Much like the situation that first created it, it is about a former actor Harry Trewe, a white liberal Englishman running a hotel in Tobago some years after the break-up of his marriage.  He persuades his servant Jackson, a black Trinidadian and former calypsonian, to perform with him in a dramatic sketch based on the Robinson Crusoe story for an evening’s entertainment for the hotel guests.  As they improvise in a rehearsal, they take liberties with the Crusoe script, reversing the roles.  Quite unexpectedly, Trewe finds himself seriously disturbed when he has to play the role of Jackson’s servant (Crusoe’s ‘Man Friday’), and when Jackson puts on a mask and plays the role of Trewe’s estranged wife.  He cannot stand the confrontation with emotional hang-ups he thought he had grown past.

It is a play about colonialism and West Indian race relations, about appearance versus reality, pretence and truth.  But what makes it such a complete work of Caribbean theatre is its employment of devices, such as the use of the Caribbean satirical tradition of pantomime and Trinidadian picons.

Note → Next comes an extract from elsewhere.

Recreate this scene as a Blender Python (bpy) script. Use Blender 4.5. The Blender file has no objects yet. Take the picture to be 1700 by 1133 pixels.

Through humour, it satirises serious issues about Trinidadian society as well as, unintentionally, half-hidden facts about Trewe’s past domestic life.  The musical score is calypso and the play is, additionally, an examination of language in the Caribbean as well as a very ironic commentary on socio-political affairs.  Characters are masked and unmasked as in a carnival, or a real life game of picon.

Pantomime is indeed the kind of theatrical experience that captures West Indian culture and is very much “Walcott’s idea of the Caribbean.”